Bundestag soll AfD-Verbot beantragen
Insofern ist das Verlangen der Fraktionsgeschäftsführer von SPD und Grünen, der Bundestag müsse das Verbot der AfD nun so schnell wie möglich beantragen, nur konsequent. Auch zeitraubende Abstimmungen – drei waren es beim Vizepräsidenten-Kandidaten – wären dann gar nicht mehr nötig.
Daß die Bundestagsverwaltung den AfD-Abgeordneten nicht einmal genügend Sitze angeschraubt hatte, so daß alle Platz nehmen konnten, mag ein Versehen sein. Es würde aber auch der neuen „Würde“ des hohen Hauses entsprechen, wenn das eben kein Zufall war. So mußten sich die Volksvertreter Klappstühle organisieren, um nicht auf dem Boden sitzend die konstituierende Sitzung zu verfolgen.
Es war auch der Tag, an dem der designierte Landwirtschaftsminister Günther Felßner (CSU) seine Kandidatur aufgab, nachdem Linksextremisten seinen Bauernhof in Bayern überfielen. In den Medien heißen diese Gewalttäter „Umweltaktivisten“. Felßner sagte, seine Frau habe „Angst um Leib und Leben“ gehabt. Einen solchen Terror wolle er sich und seiner Familie nicht zumuten.

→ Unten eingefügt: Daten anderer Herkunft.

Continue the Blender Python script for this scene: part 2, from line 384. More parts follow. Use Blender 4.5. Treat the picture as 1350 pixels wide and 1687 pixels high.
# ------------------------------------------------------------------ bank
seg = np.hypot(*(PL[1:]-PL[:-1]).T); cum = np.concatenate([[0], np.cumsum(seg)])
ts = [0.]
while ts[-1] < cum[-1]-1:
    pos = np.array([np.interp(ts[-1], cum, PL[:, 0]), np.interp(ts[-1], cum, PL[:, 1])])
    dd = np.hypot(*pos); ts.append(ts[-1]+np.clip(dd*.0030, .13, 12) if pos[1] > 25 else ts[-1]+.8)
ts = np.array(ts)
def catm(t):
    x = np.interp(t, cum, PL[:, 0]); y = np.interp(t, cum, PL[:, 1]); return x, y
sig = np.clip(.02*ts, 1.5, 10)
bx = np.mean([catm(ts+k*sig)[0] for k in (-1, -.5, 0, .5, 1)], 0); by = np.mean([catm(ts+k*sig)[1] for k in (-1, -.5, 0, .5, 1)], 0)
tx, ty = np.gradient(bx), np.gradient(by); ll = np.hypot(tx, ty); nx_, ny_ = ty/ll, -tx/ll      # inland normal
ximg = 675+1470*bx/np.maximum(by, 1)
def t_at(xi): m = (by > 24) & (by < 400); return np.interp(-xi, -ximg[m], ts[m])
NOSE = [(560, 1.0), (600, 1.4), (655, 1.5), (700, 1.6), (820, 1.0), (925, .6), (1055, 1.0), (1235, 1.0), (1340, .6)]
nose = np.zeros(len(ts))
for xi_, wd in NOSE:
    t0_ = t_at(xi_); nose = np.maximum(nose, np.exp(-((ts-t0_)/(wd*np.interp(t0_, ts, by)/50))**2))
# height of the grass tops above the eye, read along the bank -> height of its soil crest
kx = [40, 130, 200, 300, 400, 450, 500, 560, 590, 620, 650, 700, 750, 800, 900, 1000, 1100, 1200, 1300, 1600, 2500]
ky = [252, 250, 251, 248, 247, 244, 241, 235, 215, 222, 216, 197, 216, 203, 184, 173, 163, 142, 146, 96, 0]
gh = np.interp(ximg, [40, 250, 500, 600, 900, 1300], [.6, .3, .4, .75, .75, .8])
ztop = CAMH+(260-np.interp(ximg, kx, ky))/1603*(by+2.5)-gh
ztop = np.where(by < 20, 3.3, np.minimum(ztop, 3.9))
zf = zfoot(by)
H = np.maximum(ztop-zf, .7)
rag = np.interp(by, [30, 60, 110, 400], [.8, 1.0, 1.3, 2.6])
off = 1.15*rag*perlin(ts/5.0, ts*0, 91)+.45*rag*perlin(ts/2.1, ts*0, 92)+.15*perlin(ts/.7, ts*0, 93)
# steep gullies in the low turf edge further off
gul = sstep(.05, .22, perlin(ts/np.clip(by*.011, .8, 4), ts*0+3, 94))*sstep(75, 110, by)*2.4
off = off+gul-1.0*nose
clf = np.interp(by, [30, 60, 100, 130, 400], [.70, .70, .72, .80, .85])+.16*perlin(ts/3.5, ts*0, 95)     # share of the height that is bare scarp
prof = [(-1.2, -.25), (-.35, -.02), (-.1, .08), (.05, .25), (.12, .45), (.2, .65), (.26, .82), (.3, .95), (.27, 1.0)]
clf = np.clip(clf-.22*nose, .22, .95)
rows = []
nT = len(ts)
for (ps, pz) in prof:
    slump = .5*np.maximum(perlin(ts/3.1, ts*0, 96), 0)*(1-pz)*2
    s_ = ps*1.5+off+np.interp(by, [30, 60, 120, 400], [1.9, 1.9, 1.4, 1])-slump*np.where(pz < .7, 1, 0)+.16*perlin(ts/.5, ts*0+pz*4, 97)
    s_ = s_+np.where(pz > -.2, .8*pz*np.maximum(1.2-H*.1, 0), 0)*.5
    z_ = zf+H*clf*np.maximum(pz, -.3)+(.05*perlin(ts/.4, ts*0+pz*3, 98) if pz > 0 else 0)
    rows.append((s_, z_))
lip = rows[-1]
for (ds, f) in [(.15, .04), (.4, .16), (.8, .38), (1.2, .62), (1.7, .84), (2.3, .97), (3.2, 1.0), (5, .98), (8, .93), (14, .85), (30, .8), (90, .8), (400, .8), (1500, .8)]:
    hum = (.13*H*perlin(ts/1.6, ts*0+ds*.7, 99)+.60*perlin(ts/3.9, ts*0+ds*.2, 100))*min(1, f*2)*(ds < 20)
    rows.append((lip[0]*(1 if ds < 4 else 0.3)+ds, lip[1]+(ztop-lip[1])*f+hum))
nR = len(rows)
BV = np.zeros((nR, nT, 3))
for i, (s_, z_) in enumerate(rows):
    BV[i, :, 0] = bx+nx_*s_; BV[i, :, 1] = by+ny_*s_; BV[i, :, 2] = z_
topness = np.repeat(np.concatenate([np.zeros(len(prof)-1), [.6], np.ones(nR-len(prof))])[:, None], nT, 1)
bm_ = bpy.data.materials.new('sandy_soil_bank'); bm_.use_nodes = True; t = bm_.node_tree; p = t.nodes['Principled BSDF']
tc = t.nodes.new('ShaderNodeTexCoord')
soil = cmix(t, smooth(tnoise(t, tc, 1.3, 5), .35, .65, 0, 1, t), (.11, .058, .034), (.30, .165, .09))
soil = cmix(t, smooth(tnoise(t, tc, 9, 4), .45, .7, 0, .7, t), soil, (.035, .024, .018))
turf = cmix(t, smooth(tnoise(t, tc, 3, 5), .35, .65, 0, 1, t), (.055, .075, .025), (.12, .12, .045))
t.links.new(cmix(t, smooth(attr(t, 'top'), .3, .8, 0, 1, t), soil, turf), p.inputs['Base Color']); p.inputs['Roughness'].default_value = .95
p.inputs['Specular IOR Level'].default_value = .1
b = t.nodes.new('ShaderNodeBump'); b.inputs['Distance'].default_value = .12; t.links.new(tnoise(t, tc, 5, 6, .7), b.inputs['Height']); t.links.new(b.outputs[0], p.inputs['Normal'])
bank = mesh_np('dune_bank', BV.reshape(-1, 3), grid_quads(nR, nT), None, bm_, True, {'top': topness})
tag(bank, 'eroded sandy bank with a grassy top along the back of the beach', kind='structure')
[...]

Bei der Nationalhymne wird es peinlich
Früher hätte es noch zur „Würde“ des Bundestages gehört, einen solchen verbrecherischen Akt einhellig zu verurteilen – unabhängig von der Parteizugehörigkeit des Betroffenen. Doch auf diese Idee, eine solche Entschließung einzubringen, kam keiner der Abgeordneten. Es ist die Zeit, in der die Grünen bestimmen, wem sich die kandidierende Bundestagspräsidentin vorstellen darf – und in der ihre Vorfeldorganisationen entscheiden, wer Minister wird und wer nicht.
Zu Ende ging diese peinliche Veranstaltung obligatorisch mit der Nationalhymne – eine Tradition, die keinesfalls mehr zur heutigen „Würde“ paßt: Die meisten Abgeordneten von SPD, Grünen und Linken sangen nicht mit. Dieses würdelose Schauspiel dürfte auch Gysi, der sich – genau wie der neue Bundestagsvizepräsident Bodo Ramelow – bis heute weigert, die DDR einen Unrechtsstaat zu nennen, gefallen haben.
Wahrscheinlich erinnert das alles auch Menschen, die nicht zum Zynismus neigen, an weniger gute Zeiten. Insofern könnte die die zweite deutsche Diktatur verklärende Rede des Ex-SED-Chefs tatsächlich wegweisend für die Amtszeit des neuen Bundestags gewesen sein.